▶ Job
Repeat verbatim only the lines from the opening of the material below through the one that contains "a, b = dpt(x0, y0), dpt(x1, y1);".

▶ Supplied information
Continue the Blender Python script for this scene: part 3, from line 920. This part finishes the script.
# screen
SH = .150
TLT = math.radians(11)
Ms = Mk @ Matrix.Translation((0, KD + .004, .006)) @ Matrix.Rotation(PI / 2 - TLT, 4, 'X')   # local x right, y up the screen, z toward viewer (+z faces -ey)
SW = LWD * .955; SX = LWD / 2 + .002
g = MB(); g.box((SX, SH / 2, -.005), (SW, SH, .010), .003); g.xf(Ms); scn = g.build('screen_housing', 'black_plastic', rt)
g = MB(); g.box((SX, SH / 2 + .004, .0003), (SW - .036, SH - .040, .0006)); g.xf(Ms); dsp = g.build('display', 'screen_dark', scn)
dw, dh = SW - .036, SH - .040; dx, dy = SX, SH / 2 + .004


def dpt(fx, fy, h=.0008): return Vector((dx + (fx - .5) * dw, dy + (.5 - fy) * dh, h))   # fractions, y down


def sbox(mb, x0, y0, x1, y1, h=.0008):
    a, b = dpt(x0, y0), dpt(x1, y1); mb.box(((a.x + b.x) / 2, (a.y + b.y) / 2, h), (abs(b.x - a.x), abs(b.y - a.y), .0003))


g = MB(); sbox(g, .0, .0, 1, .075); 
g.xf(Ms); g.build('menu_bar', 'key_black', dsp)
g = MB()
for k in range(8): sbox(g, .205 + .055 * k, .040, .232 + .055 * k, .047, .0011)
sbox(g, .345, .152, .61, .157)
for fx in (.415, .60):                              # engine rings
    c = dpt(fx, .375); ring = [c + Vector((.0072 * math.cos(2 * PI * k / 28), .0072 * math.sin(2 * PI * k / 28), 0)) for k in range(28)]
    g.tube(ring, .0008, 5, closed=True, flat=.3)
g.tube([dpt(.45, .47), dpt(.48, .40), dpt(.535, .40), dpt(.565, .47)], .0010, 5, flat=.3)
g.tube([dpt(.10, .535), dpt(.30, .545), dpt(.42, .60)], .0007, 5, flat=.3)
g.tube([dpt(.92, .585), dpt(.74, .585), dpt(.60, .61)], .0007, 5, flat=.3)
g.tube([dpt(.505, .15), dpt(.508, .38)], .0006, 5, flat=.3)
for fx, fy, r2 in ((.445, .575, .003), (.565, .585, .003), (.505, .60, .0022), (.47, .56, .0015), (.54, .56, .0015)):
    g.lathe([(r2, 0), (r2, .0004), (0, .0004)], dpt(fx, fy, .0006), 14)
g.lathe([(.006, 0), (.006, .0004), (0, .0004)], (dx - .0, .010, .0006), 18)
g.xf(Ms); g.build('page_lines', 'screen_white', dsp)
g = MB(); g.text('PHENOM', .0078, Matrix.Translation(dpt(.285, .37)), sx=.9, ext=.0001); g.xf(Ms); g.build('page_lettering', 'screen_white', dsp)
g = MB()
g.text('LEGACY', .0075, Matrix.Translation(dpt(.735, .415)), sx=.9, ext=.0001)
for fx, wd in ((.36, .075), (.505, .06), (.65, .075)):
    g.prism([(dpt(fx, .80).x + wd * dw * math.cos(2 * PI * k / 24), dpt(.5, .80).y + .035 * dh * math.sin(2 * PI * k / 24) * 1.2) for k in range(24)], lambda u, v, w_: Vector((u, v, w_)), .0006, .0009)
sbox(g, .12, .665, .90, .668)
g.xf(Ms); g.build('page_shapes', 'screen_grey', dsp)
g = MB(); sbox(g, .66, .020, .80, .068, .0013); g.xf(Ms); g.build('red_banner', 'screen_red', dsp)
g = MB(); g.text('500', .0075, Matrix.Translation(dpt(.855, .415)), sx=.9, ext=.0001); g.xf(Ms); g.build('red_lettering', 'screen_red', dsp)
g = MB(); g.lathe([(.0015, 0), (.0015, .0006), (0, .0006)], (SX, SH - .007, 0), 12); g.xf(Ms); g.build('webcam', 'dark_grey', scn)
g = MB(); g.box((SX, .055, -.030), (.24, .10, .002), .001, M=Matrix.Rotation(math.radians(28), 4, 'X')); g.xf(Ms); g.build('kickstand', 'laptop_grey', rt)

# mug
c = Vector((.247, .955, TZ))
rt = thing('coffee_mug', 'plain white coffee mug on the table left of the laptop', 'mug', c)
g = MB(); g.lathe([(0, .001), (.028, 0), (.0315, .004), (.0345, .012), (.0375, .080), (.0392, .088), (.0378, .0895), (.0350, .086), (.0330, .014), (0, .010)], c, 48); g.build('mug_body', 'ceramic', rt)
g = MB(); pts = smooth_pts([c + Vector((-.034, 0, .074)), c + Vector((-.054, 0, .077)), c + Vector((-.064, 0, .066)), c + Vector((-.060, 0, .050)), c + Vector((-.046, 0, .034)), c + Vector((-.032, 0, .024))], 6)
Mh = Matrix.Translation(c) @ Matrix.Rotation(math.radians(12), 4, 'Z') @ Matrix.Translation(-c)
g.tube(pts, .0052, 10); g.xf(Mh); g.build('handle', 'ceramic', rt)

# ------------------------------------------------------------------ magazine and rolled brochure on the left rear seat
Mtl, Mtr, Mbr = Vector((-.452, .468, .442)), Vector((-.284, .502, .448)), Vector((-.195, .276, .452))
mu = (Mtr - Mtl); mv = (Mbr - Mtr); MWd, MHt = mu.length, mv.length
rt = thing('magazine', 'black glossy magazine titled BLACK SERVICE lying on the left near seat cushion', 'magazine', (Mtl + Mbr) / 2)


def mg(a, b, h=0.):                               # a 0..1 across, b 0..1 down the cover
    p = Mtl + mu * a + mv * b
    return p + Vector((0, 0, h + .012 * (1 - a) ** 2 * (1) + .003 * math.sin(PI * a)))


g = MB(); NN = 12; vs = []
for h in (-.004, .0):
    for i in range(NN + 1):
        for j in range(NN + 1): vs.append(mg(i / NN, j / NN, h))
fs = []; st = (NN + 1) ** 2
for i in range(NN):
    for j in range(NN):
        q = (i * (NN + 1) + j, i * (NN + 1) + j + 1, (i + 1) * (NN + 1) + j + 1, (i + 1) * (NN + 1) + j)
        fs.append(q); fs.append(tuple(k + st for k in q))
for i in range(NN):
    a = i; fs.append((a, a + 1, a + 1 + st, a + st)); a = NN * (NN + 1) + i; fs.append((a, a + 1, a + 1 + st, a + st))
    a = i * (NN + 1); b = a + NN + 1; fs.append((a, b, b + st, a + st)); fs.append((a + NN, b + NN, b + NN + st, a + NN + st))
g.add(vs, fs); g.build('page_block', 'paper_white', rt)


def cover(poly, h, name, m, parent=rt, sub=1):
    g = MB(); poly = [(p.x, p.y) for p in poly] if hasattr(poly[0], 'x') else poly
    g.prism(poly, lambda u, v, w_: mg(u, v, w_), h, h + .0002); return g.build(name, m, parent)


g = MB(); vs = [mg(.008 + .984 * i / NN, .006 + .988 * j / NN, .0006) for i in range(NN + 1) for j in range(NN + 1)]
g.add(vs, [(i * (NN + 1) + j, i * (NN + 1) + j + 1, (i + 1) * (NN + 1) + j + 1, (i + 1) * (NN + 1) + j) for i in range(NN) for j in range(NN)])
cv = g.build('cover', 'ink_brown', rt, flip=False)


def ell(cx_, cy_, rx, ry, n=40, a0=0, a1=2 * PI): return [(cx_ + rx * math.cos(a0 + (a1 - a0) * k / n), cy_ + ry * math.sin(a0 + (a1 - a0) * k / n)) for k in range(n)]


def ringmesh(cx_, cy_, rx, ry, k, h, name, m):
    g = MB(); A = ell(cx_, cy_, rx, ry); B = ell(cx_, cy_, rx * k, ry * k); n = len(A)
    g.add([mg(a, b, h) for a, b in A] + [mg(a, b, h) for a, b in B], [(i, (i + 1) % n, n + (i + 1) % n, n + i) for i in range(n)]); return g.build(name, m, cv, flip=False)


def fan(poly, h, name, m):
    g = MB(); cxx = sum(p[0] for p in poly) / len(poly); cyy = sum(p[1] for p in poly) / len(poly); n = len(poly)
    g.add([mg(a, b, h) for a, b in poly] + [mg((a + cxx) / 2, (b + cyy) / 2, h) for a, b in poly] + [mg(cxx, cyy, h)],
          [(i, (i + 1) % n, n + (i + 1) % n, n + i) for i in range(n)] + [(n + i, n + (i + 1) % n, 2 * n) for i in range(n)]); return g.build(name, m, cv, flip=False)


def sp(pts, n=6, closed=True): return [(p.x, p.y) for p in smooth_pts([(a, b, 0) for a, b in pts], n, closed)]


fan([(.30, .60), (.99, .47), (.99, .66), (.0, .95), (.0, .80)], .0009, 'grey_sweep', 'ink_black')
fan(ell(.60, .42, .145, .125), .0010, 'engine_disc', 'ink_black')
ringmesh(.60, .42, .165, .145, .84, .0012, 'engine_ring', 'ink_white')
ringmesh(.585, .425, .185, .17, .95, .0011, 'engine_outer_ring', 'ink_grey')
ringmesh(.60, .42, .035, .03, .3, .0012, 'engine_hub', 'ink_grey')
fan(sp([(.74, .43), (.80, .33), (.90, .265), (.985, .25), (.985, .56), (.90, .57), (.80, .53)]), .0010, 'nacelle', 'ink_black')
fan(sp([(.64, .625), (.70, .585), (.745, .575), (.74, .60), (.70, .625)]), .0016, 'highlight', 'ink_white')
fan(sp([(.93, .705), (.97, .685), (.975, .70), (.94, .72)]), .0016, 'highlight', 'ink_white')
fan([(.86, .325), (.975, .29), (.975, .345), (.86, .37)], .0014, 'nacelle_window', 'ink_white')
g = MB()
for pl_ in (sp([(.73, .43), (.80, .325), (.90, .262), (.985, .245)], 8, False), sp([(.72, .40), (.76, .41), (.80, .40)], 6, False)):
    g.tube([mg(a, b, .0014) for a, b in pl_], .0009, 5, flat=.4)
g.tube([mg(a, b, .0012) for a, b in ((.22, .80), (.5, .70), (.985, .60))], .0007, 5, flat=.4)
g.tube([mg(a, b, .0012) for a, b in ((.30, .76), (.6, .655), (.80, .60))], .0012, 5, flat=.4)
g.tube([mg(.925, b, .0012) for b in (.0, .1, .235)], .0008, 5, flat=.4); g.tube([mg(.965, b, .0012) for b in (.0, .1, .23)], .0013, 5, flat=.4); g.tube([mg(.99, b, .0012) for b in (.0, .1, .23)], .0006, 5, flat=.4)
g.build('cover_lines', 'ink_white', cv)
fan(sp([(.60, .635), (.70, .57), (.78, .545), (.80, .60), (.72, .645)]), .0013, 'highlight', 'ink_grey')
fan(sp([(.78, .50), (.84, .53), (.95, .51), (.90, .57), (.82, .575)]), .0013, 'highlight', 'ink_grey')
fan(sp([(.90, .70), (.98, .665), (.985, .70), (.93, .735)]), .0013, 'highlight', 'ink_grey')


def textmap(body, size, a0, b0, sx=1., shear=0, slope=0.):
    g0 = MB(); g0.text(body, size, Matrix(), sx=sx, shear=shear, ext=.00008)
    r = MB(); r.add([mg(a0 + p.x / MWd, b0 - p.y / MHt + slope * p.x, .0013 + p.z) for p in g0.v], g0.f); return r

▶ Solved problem
Continue the Blender Python script for this scene: part 3, from line 920. This part finishes the script.
# screen
SH = .150
TLT = math.radians(11)
Ms = Mk @ Matrix.Translation((0, KD + .004, .006)) @ Matrix.Rotation(PI / 2 - TLT, 4, 'X')   # local x right, y up the screen, z toward viewer (+z faces -ey)
SW = LWD * .955; SX = LWD / 2 + .002
g = MB(); g.box((SX, SH / 2, -.005), (SW, SH, .010), .003); g.xf(Ms); scn = g.build('screen_housing', 'black_plastic', rt)
g = MB(); g.box((SX, SH / 2 + .004, .0003), (SW - .036, SH - .040, .0006)); g.xf(Ms); dsp = g.build('display', 'screen_dark', scn)
dw, dh = SW - .036, SH - .040; dx, dy = SX, SH / 2 + .004


def dpt(fx, fy, h=.0008): return Vector((dx + (fx - .5) * dw, dy + (.5 - fy) * dh, h))   # fractions, y down


def sbox(mb, x0, y0, x1, y1, h=.0008):
    a, b = dpt(x0, y0), dpt(x1, y1); mb.box(((a.x + b.x) / 2, (a.y + b.y) / 2, h), (abs(b.x - a.x), abs(b.y - a.y), .0003))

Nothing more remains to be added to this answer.